To add on to your point - you can program anything with little to no startup costs anymore, whereas you can't build anything architecture wise without large amounts of money.
For certain values of "problem" as defined by the builder? Sure.
For what a buyer defines as a "problem"? Highly debatable.
Even in house construction, an activity that has been performed for literally THOUSANDS OF YEARS, there is no commoditization. If nothing else accounts for this, the bewildering array of local building codes assures that commodity construction as presented by a builder (like a national prefab builder) is really a business-level API that presents a uniform interface to buyers that hides a team that handles all the local idiosyncrasies underneath.
And if you expand it beyond just house construction to all construction, which is probably a better comparison, it's even less of a commodity. Cost and time overruns are common in multi-million dollar building projects, just like they are in multi-million dollar software projects.
Sorry, but that analogy is completely wrong. I would recommend reading Fred Brook's "The Mythical Man-Month" (among many other books on software estimation) to understand why.
He argues that unlike activities involving physical mediums like house building, computer programming creates with an intractable medium. You would be surprised, in the field of programming, that many so-called "programmers" cannot even build a simple house that is stable on its own foundations.
Unless you're building a 20x20 cm shack, which is about what most intro into programming courses aim at, and the level where some people simply stay. Or in the words of hacker school "completely useless and destined for dev/null".
If houses were vaguely specified, constantly changing, enormously complex designs for invisible things that had to interface with an entire ecosystem full of other "houses" then yes, programming is like house building.
Programmers are, in essence, creative problem-solvers. That skill set is difficult, if not impossible, to commoditize. Building a house well may require some creative problem-solving, but it is not as frequent or as important when compared to programming.
I would say programmers are like skilled laborers in this simile. Some are plumbers, some are electricians, some are woodworkers, some are handymen. I wouldn't hire a plumber to wire a house, nor an electrician to plumb it. Either might be able to do the job, or might not. A handyman probably can, but most likely not with the same quality, or knowledge about how to fix more specific or harder problems.
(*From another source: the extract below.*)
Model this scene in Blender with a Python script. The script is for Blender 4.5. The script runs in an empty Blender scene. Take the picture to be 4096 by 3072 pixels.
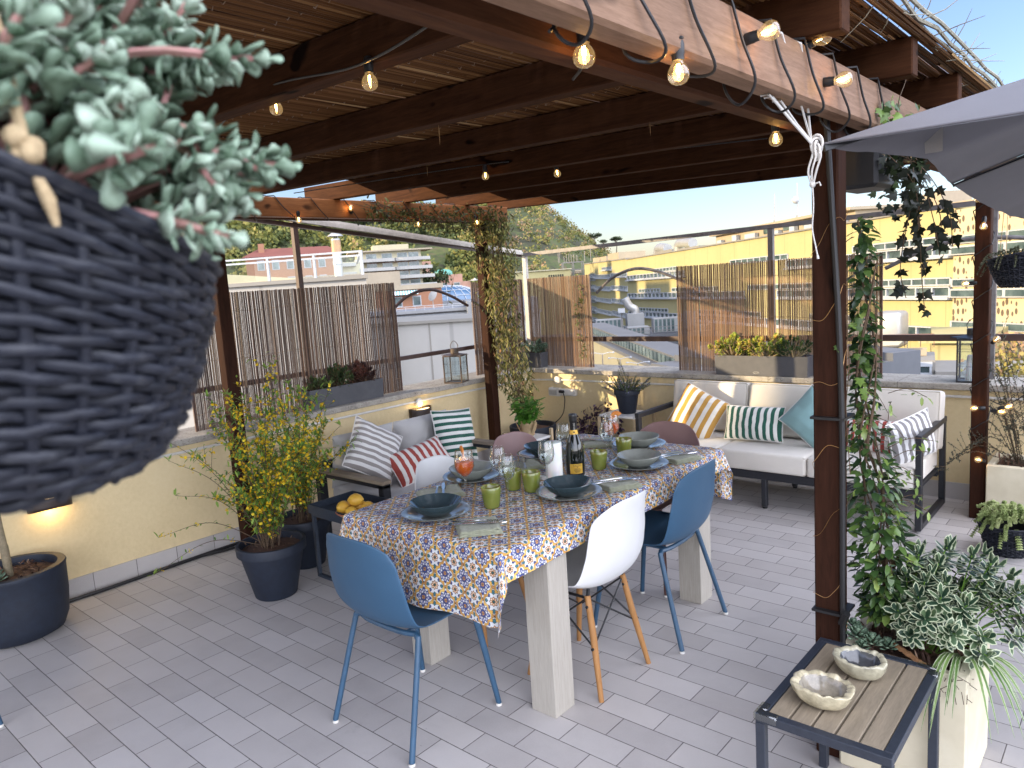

I don't expect a programmer that's been steeped in the world of UNIX daemons to write a good customer facing website on their first attempt, and I wouldn't expect a front-end Javascript programmer to know how to deal with multiprocess programming in C/C++. Asking them to do so may not result in something "with no problem". At least not in an acceptable time frame.
If only. Aside from very, very standard patterns, software development is like building a totally different house each time, and builders tend to have a bear of a time when things deviate from accepted patterns. There is an immense range of productivity and quality among developers, and you can't make up for having less skilled developers by hiring more of them.
Well, see, that's the difference between a house builder and a programmer. Not just anyone can write a program with "no problem". Sure, sure, anyone can learn to write one off hacks (much like building couch forts), but building something that doesn't fall down when the first woodpecker comes along takes a lot more experience, training, thought, effort and time.